Many options were discussed at the meeting, from offering a wider variety of textbooks to simply considering ways to reduce prices. One of the ideas proposed
was the development of a bookstore rental policy, which might do well in mitigating
high book costs. The City College bookstore manager Randy Clem, told the group that in Missouri, 50 percent of college textbooks are rentals.
“Our biggest obstacles are the book adoption terms, which must be changed
so that the same books are used for longer durations,” Macias says.
In other words, teachers would have to agree to use the same textbook edition for a number of years, so that the bookstore could reuse the same rentals each
semester.
Another facet of the committee’s plan for lowering book costs involves increased use of open source material. Open source refers to material that is in the public domain and therefore accessible to the public at no cost.
“We definitely have some short term goals we want to achieve this semester,”
Macias said. One of these goals is to highlight the importance of teachers and faculty getting their book orders in on time.

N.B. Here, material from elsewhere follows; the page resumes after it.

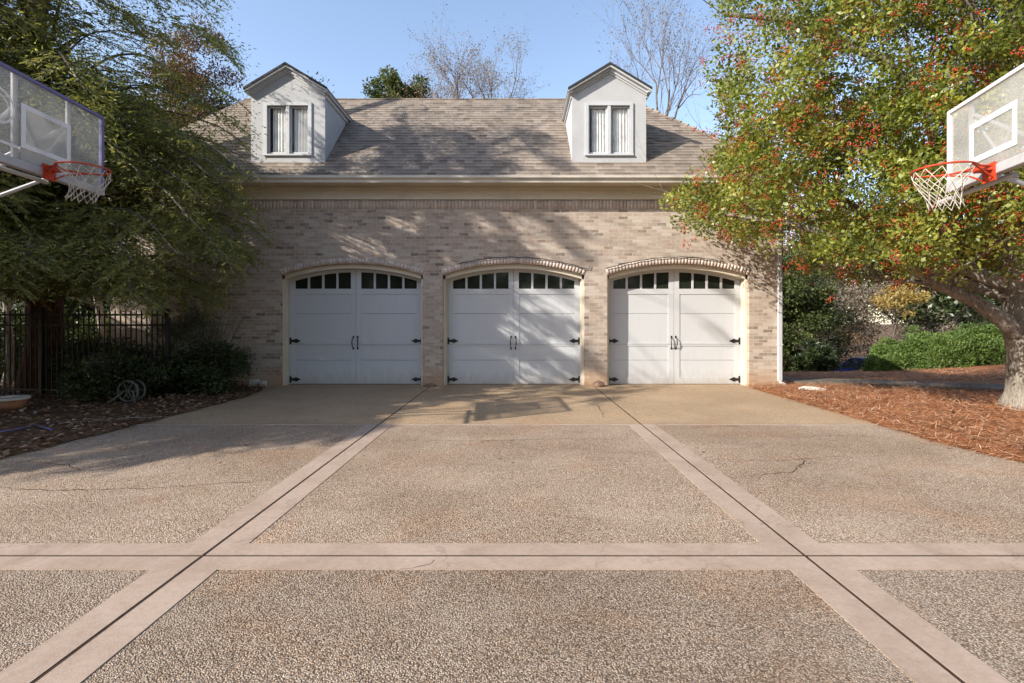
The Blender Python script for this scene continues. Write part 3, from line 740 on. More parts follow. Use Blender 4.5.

“Efficiency helps. If teachers put their book orders in on time, then the book store manager has a bigger pool of textbooks to choose from,” Macias says. “Plus, a late order must then be rushed to school which involves additional charges that could have been avoided.”
Other measures discussed include offering more copies of texts on reserve in the library and a student and staff letterwriting campaign, targeted at teachers and deans, as well as prominent district employees and legislators.